[BEGIN]
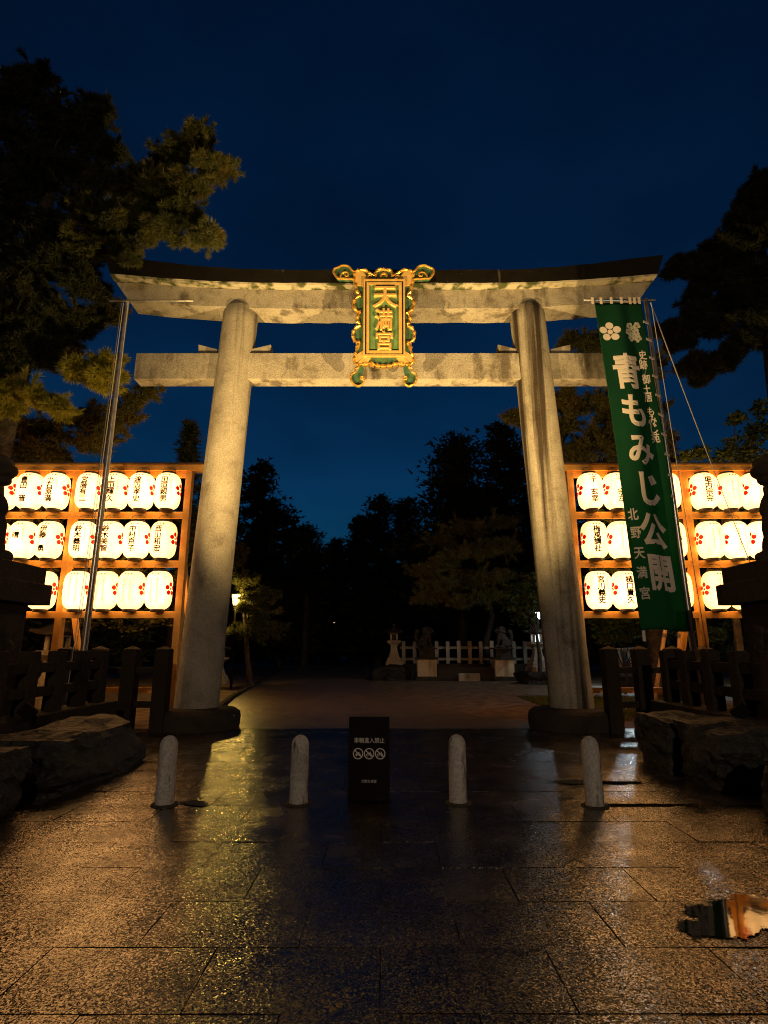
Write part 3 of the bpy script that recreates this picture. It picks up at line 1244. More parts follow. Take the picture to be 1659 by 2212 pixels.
def tiny_columns(seed, cols):
    r = random.Random(seed)
    fl = Flat()
    for x0, z1, z0, s in cols:
        z = z1
        while z > z0:
            h = s * r.uniform(0.8, 1.1)
            w = s * r.uniform(0.75, 1.1)
            fl.add(rect2(x0, z - h * 0.25, w, h * 0.22, r.uniform(-0.1, 0.2)))
            fl.add(rect2(x0, z - h * 0.65, w * 0.9, h * 0.22, r.uniform(-0.2, 0.1)))
            fl.add(rect2(x0 + r.uniform(-0.3, 0.3) * w, z - h * 0.45, w * 0.25, h * 0.8))
            z -= h * 1.12
    return me_from('small_writing', [on_lantern(R(2), 0.005)(*v) for v in fl.v], fl.f, M['faint_ink'])


two_cols = [[tiny_columns(k, [(-0.06, 0.24, -0.26, 0.036)]), tiny_columns(k + 20, [(0.075, 0.25, -0.25, 0.036)])] for k in range(3)]
side_col = [tiny_columns(k + 9, [(0.125, 0.28, -0.04, 0.03)]) for k in range(3)]
row_word = {0: 'top', 1: 'middle', 2: 'bottom'}
ORD = ['first', 'second', 'third', 'fourth', 'fifth', 'sixth', 'seventh', 'eighth']


def lantern(x, row, name, label, extra=None):
    z = ROWS[row]
    t = empty('paper_lantern', (x, LY, z), label, 'lantern', 'paper lanterns hung in three rows on the racks', rz=R(random.uniform(-6, 6)))
    t.rotation_euler.y = R(random.uniform(-0.8, 0.8))
    link('paper_body', paper_me, t)
    link('top_ring', top_me, t)
    link('bottom_ring', bot_me, t)
    link('hanger', wire_me, t)
    for m in crest_me:
        link('plum_crest', m, t)
    link('top_marks', topm_me, t)
    if name is None:
        for m in random.choice(two_cols):
            link('small_writing', m, t)
        return t
    n = len(name)
    fl = Flat()
    if n <= 4:
        slots = {3: [0.20, 0.0, -0.22], 4: [0.225, 0.075, -0.075, -0.235]}[n]
        size = {3: 0.175, 4: 0.165}[n]
    else:
        slots = [0.24, 0.12, 0.0, -0.12, -0.24][:n]
        size = 0.125
    for ch, zz in zip(name, slots):
        if ch == ' ':
            continue
        fl.add(place2(glyph(ch, 0.034), -0.01, zz, size, size))
    fl.build('name_writing', M['ink'], t, on_lantern(R(0), 0.006))
    if extra:
        link('small_writing', random.choice(side_col), t)
    return t


left_cols = [-5.17, -5.80, -6.42, -7.04, -7.84, -8.46, -9.09, -9.72]
left_names = [
    ['田垣親男', '渡辺孝史', '上田輝久', '宮階有二', '小石原満', '豊田 晋', None, None],
    ['西山和宏', '中村京子', '鈴木美智', '鈴木義明', '伊藤 勇', ' 晴  ', None, None],
    [None] * 8]
right_cols = [4.93, 5.54, 6.15, 6.76, 7.64, 8.24, 8.84, 9.45]
right_names = [
    ['千 玄室', '千 宗左', None, None, '堀内宗完', None, None, None],
    ['梅風講社', None, None, None, None, None, None, None],
    ['宮川義史', '樋口貴久', None, None, None, None, None, None]]
for side, cols, names in (('left', left_cols, left_names), ('right', right_cols, right_names)):
    for row in range(3):
        for i, x in enumerate(cols):
            nm = names[row][i]
            what = 'big black writing' if nm else 'thin small writing'
            lab = 'paper lantern with %s, %s row, %s rack, %s from torii' % (what, row_word[row], side, ORD[i])
            lantern(x, row, nm, lab, extra=(nm is not None and (i + row) % 2 == 0))

# ------------------------------------------------------------------ flag poles and banner
PY = 11.3


def flagpole(x_base, x_top, bar0, bar1, z_top, label, banner_side):
    t = empty('flagpole', (x_base, PY, 0), label, 'flagpole')
    dx = x_top - x_base
    mb = MB()
    mb.tube([(0, 0, 0), (dx * 0.5, 0, z_top / 2), (dx, 0, z_top)], [0.062, 0.056, 0.045], 14)
    mb.build('pole', M['steel'], t, smooth=True)
    mb = MB()
    mb.lathe([(0.15, 0), (0.15, 0.03), (0.085, 0.05), (0.085, 0.35), (0.065, 0.36)], 16)
    mb.build('base_sleeve', M['steel'], t, smooth=True)
    mb = MB()
    mb.tube([(bar0 - x_base, -0.07, z_top - 0.02), (bar1 - x_base, -0.07, z_top - 0.02)], 0.022, 8)
    mb.build('cross_bar', M['steel'], t, smooth=True)
    mb = MB()
    mb.lathe([(0.05, z_top), (0.055, z_top + 0.03), (0.03, z_top + 0.06), (0.005, z_top + 0.07)], 12, cx=dx)
    mb.build('cap', M['steel'], t, smooth=True)
    return t


zt = at(275, 652, PY).z
lp = flagpole(-5.76, -5.69, -6.05, at(420, 652, PY).x, zt, 'bare steel flagpole in front of the left lantern rack', 0)
mb = MB()
for k, (dx0, dx1) in enumerate(((-0.16, -0.07), (-0.10, -0.02), (0.14, 0.09))):
    pts_ = []
    for i in range(9):
        q = i / 8
        pts_.append((dx0 + (dx1 - dx0) * q + 0.07 * q + 0.02 * math.sin(q * 3.1), -0.10 - 0.02 * k, 0.5 + (zt - 0.6) * q))
    mb.tube(pts_, 0.007, 5)
mb.build('halyard', M['rope'], lp)

zt2 = at(1393, 650, PY).z
rp = flagpole(5.95, 5.80, at(1258, 650, PY).x, at(1412, 650, PY).x, zt2, 'steel flagpole holding the long green banner, right of the torii', 1)
mb = MB()
for k, (ex, ez, ey) in enumerate(((6.9, 4.6, 0.2), (7.0, 4.3, 0.25), (6.15, 0.6, -0.12))):
    a = Vector((-0.10 + 0.01 * k, -0.09, zt2 - 0.1))
    b = Vector((ex - 5.95 + (0.8 if k < 2 else 0), ey, ez - (2.6 if k < 2 else 0)))
    pts_ = [a.lerp(b, i / 8) - Vector((0, 0, 0.12 * math.sin(math.pi * i / 8))) for i in range(9)]
    mb.tube(pts_, 0.008, 5)
mb.build('guy_rope', M['rope'], rp)

# banner sheet, in metres: s across 0..1.04 (from its left edge), d down 0..H
BX0, BZ0 = at(1283, 656, PY - 0.1).x, at(1283, 656, PY - 0.1).z
BH = BZ0 - at(1390, 1362, PY - 0.1).z
BW = 1.02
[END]
### EXERCISE TASK
Skipping the pictures, transcribe each line above exactly as it appears.

### RESULT FOR THIS EXERCISE
Write part 3 of the bpy script that recreates this picture. It picks up at line 1244. More parts follow. Take the picture to be 1659 by 2212 pixels.
def tiny_columns(seed, cols):
    r = random.Random(seed)
    fl = Flat()
    for x0, z1, z0, s in cols:
        z = z1
        while z > z0:
            h = s * r.uniform(0.8, 1.1)
            w = s * r.uniform(0.75, 1.1)
            fl.add(rect2(x0, z - h * 0.25, w, h * 0.22, r.uniform(-0.1, 0.2)))
            fl.add(rect2(x0, z - h * 0.65, w * 0.9, h * 0.22, r.uniform(-0.2, 0.1)))
            fl.add(rect2(x0 + r.uniform(-0.3, 0.3) * w, z - h * 0.45, w * 0.25, h * 0.8))
            z -= h * 1.12
    return me_from('small_writing', [on_lantern(R(2), 0.005)(*v) for v in fl.v], fl.f, M['faint_ink'])


two_cols = [[tiny_columns(k, [(-0.06, 0.24, -0.26, 0.036)]), tiny_columns(k + 20, [(0.075, 0.25, -0.25, 0.036)])] for k in range(3)]
side_col = [tiny_columns(k + 9, [(0.125, 0.28, -0.04, 0.03)]) for k in range(3)]
row_word = {0: 'top', 1: 'middle', 2: 'bottom'}
ORD = ['first', 'second', 'third', 'fourth', 'fifth', 'sixth', 'seventh', 'eighth']


def lantern(x, row, name, label, extra=None):
    z = ROWS[row]
    t = empty('paper_lantern', (x, LY, z), label, 'lantern', 'paper lanterns hung in three rows on the racks', rz=R(random.uniform(-6, 6)))
    t.rotation_euler.y = R(random.uniform(-0.8, 0.8))
    link('paper_body', paper_me, t)
    link('top_ring', top_me, t)
    link('bottom_ring', bot_me, t)
    link('hanger', wire_me, t)
    for m in crest_me:
        link('plum_crest', m, t)
    link('top_marks', topm_me, t)
    if name is None:
        for m in random.choice(two_cols):
            link('small_writing', m, t)
        return t
    n = len(name)
    fl = Flat()
    if n <= 4:
        slots = {3: [0.20, 0.0, -0.22], 4: [0.225, 0.075, -0.075, -0.235]}[n]
        size = {3: 0.175, 4: 0.165}[n]
    else:
        slots = [0.24, 0.12, 0.0, -0.12, -0.24][:n]
        size = 0.125
    for ch, zz in zip(name, slots):
        if ch == ' ':
            continue
        fl.add(place2(glyph(ch, 0.034), -0.01, zz, size, size))
    fl.build('name_writing', M['ink'], t, on_lantern(R(0), 0.006))
    if extra:
        link('small_writing', random.choice(side_col), t)
    return t


left_cols = [-5.17, -5.80, -6.42, -7.04, -7.84, -8.46, -9.09, -9.72]
left_names = [
    ['田垣親男', '渡辺孝史', '上田輝久', '宮階有二', '小石原満', '豊田 晋', None, None],
    ['西山和宏', '中村京子', '鈴木美智', '鈴木義明', '伊藤 勇', ' 晴  ', None, None],
    [None] * 8]
right_cols = [4.93, 5.54, 6.15, 6.76, 7.64, 8.24, 8.84, 9.45]
right_names = [
    ['千 玄室', '千 宗左', None, None, '堀内宗完', None, None, None],
    ['梅風講社', None, None, None, None, None, None, None],
    ['宮川義史', '樋口貴久', None, None, None, None, None, None]]
for side, cols, names in (('left', left_cols, left_names), ('right', right_cols, right_names)):
    for row in range(3):
        for i, x in enumerate(cols):
            nm = names[row][i]
            what = 'big black writing' if nm else 'thin small writing'
            lab = 'paper lantern with %s, %s row, %s rack, %s from torii' % (what, row_word[row], side, ORD[i])
            lantern(x, row, nm, lab, extra=(nm is not None and (i + row) % 2 == 0))

# ------------------------------------------------------------------ flag poles and banner
PY = 11.3


def flagpole(x_base, x_top, bar0, bar1, z_top, label, banner_side):
    t = empty('flagpole', (x_base, PY, 0), label, 'flagpole')
    dx = x_top - x_base
    mb = MB()
    mb.tube([(0, 0, 0), (dx * 0.5, 0, z_top / 2), (dx, 0, z_top)], [0.062, 0.056, 0.045], 14)
    mb.build('pole', M['steel'], t, smooth=True)
    mb = MB()
    mb.lathe([(0.15, 0), (0.15, 0.03), (0.085, 0.05), (0.085, 0.35), (0.065, 0.36)], 16)
    mb.build('base_sleeve', M['steel'], t, smooth=True)
    mb = MB()
    mb.tube([(bar0 - x_base, -0.07, z_top - 0.02), (bar1 - x_base, -0.07, z_top - 0.02)], 0.022, 8)
    mb.build('cross_bar', M['steel'], t, smooth=True)
    mb = MB()
    mb.lathe([(0.05, z_top), (0.055, z_top + 0.03), (0.03, z_top + 0.06), (0.005, z_top + 0.07)], 12, cx=dx)
    mb.build('cap', M['steel'], t, smooth=True)
    return t


zt = at(275, 652, PY).z
lp = flagpole(-5.76, -5.69, -6.05, at(420, 652, PY).x, zt, 'bare steel flagpole in front of the left lantern rack', 0)
mb = MB()
for k, (dx0, dx1) in enumerate(((-0.16, -0.07), (-0.10, -0.02), (0.14, 0.09))):
    pts_ = []
    for i in range(9):
        q = i / 8
        pts_.append((dx0 + (dx1 - dx0) * q + 0.07 * q + 0.02 * math.sin(q * 3.1), -0.10 - 0.02 * k, 0.5 + (zt - 0.6) * q))
    mb.tube(pts_, 0.007, 5)
mb.build('halyard', M['rope'], lp)

zt2 = at(1393, 650, PY).z
rp = flagpole(5.95, 5.80, at(1258, 650, PY).x, at(1412, 650, PY).x, zt2, 'steel flagpole holding the long green banner, right of the torii', 1)
mb = MB()
for k, (ex, ez, ey) in enumerate(((6.9, 4.6, 0.2), (7.0, 4.3, 0.25), (6.15, 0.6, -0.12))):
    a = Vector((-0.10 + 0.01 * k, -0.09, zt2 - 0.1))
    b = Vector((ex - 5.95 + (0.8 if k < 2 else 0), ey, ez - (2.6 if k < 2 else 0)))
    pts_ = [a.lerp(b, i / 8) - Vector((0, 0, 0.12 * math.sin(math.pi * i / 8))) for i in range(9)]
    mb.tube(pts_, 0.008, 5)
mb.build('guy_rope', M['rope'], rp)

# banner sheet, in metres: s across 0..1.04 (from its left edge), d down 0..H
BX0, BZ0 = at(1283, 656, PY - 0.1).x, at(1283, 656, PY - 0.1).z
BH = BZ0 - at(1390, 1362, PY - 0.1).z
BW = 1.02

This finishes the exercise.